Quand on demande à Jean-Michel Saive de parler de son jeune frère, Philippe, une certaine émotion se fait inévitablement ressentir dans ses paroles…
“C’est incroyable d’avoir fait ce parcours ensemble. Cela n’a pas toujours été facile pour nos parents, pour lui et pour moi. Mais quel parcours de vie, de famille. Commencer le ping sur la table de la cuisine et puis de se retrouver à gagner contre la Chine dans notre commune (NdlR : Ans), être vice-champions du monde et gagner la Ligue européenne.
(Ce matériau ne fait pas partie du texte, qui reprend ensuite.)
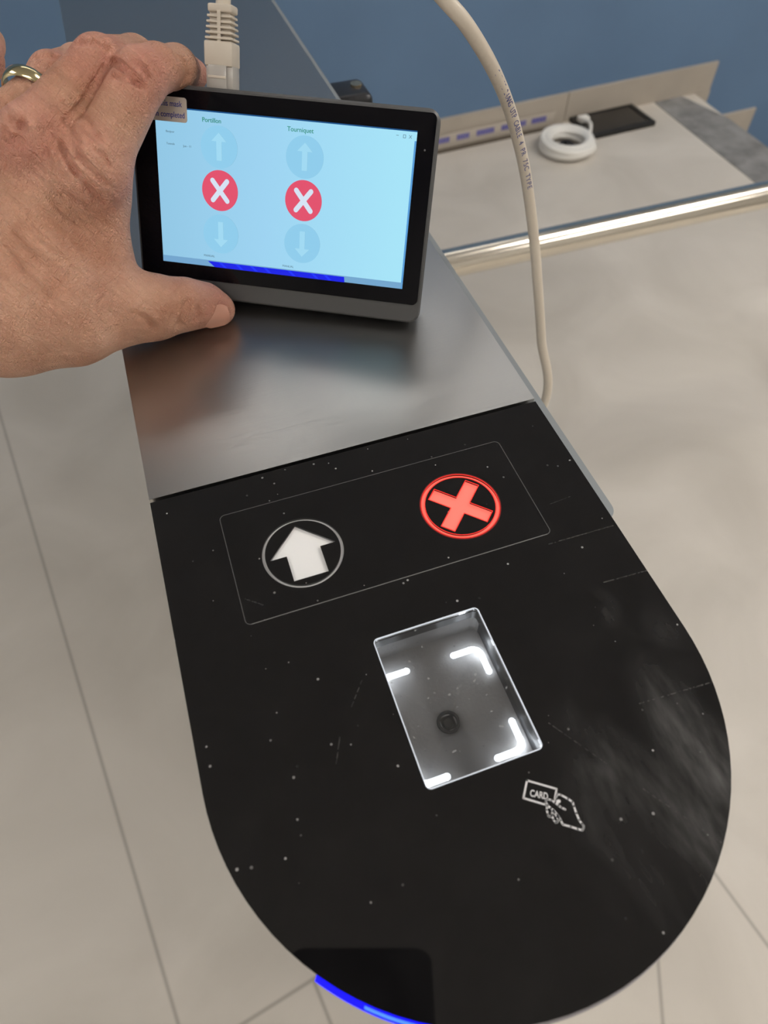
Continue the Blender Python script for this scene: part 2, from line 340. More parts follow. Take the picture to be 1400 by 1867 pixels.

C’est génial d’avoir les mêmes passions et un lien aussi fort. Avec des moments super hauts mais aussi des moments un peu plus tendus comme cela peut arriver dans toutes les familles. D’autant plus qu’on a joué je ne sais pas combien de fois l’un contre l’autre la finale du championnat de Belgique. Des finales qu’on voulait tous les deux gagner parce que nous sommes de grands compétiteurs. Mais il y a une grande complicité entre nous. En dehors de notre sport mais aussi quand on fait les shows ensemble. On aime bien se prendre en dérision. C’est pour cela qu’on fait les choses sérieusement sans se prendre au sérieux.”